British strikes pit Thatcher's capitalism vs. socialism

Britain's most controversial labor leader, Arthur Scargill, has seen the enemy ... and it's the capitalistic policies of the Thatcher government. Britain's most controversial politician, Prime Minister Margaret Thatcher, has seen the enemy ... and it's the radical socialism of people like miners' union leader Scargill.

Such are the political battlelines in strike-ridden Britain, where political ideology is increasingly overshadowing the more basic bread-and-butter issues that prompt workers to down tools.

The miners' strike is now into its 19th week, with no end in sight. The much more recent dock strike has brought a total ban on all freight moving into and out of Britain. The Thatcher government says that, if necessary, it is ready to use emergency powers including troops to move those goods. But so far it is trying for conciliation rather than confrontation.

The politicization of the labor problems that have stopped many coal mines and stranded hundreds of freight trucks bearing highly perishable tomatoes and melons on the other side of the English Channel is making it harder for ''honest brokers'' to resolve the disputes.

One spokesman involved in arbitrating the dockers' strike says privately that he is at a loss to know how this particular dispute can be resolved. He says that although the original cause of the dispute - the use of nonregistered dockers at one British port - has been settled, there is no disposition on the part of the dockers' representatives to reach an agreement. He sees this as a clear case of political machinations, with dockers apparently holding out in support of the miners.

Defenders of the strike say that trouble has been brewing for months because of an often-expressed desire by port employers to move toward a more free-enterprise approach to hiring dockworkers which has aroused fears of job insecurity.

A labor expert wonders whether Britain has gone beyond the point of tolerance in accepting unprecedented levels of unemployment. A record number of well over 3 million people are out of work.

With public agitation mounting over spreading strikes, violence in the coal fields, rising interest rates, the falling pound sterling, and high unemployment , the debate over the future of Britain has become more intense. Two basic concerns surface here:

1. What kind of society should Britain have? Should it move more toward capitalism and free enterprise as espoused by Mrs. Thatcher, who is probably the most conservative of the postwar Conservative prime ministers? Or should it be more socialistic, as envisioned by Mr. Scargill and others?

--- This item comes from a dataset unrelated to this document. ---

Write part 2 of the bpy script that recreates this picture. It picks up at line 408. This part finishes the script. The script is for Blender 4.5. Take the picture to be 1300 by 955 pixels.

Mr. Scargill sets off alarm bells even within the trade union movement because of his past conection with the Communist Party. He has made no secret of his desire to radicalize British society and to take extra-parliamentary action to get Mrs. Thatcher's Conservative government out of office.

Mrs. Thatcher's antipathy to the trade unions is barely disguised. It has aroused serious doubts within sections of the working classes that she has their interests at heart.

She is adamant that industrial strife must be squarely faced and that more private enterprise and protection of personal freedom are needed if the ''Great'' is to be put back into Great Britain.

2. What is the highest, ultimate authority in the land?

The Thatcher government has come down strongly on the side of parliamentary democracy and the rule of law. The government says that the refusal of the National Union of Mineworkers' executive to hold a ballot among its members on whether to strike is the fundamental democratic rights of miners who wish to stay on the job. In addition, the violence committed by ''flying pickets'' (groups of strikers who try to enforce the strike on fellow workers around the country) against those continuing to report for their shifts is seen as tantamount to mob rule.

But the government's legalistic approach to trade unions has been embarrassingly undercut this week by a High Court verdict that the government had acted too hastily, and without prior consultation with the unions, in banning trade union membership among the staff at the Government Communications Center at Cheltenham. The center is a top-secret listening post whose monitoring results are routinely funneled to the US Central Intelligence Agency.

The court's invalidation of the government order puts a ''law and order'' government in the uncomfortable position of appearing to be on the wrong side of the law. Although the government intends to appeal the decision on the grounds of concern for national security, its more immediate concern is how to end the strikes.

The current miners' strike has already lasted longer than the 1972 and 1974 miners' strikes. Although the 1974 strike had as its end result a political consequence - the fall of then Conservative Prime Minister Edward Heath's government - both those earlier strikes were economically motivated.

But now the days are long gone when then miners' leader Joe Gormley, a comparatively right-wing union leader, would sit down with his counterpart on the National Coal Board and work out a deal. Says a labor expert familiar with both management and union leaders, ''Gormley realized the (miners' union) and the (coal board) were natural allies. They had a common interest. They both wanted the industry to survive.''

The atmosphere changed radically the moment Arthur Scargill took office in October 1981 because he regarded the coal board as enemy No. 1 of the union.

Other observers of the industrial relations scene suggest that if Mr. Scargill was itching for a confrontation, then Mrs. Thatcher must have known that she was being equally provocative by appointing a tough, no-nonsense industrialist like Ian MacGregor to head the National Coal Board.

A trade union spokesman says that Scargill and MacGregor are so personally antagonistic to each other and so diametrically opposed in economic outlook and political philosophy that he doesn't see much room for maneuver in the miners' strike.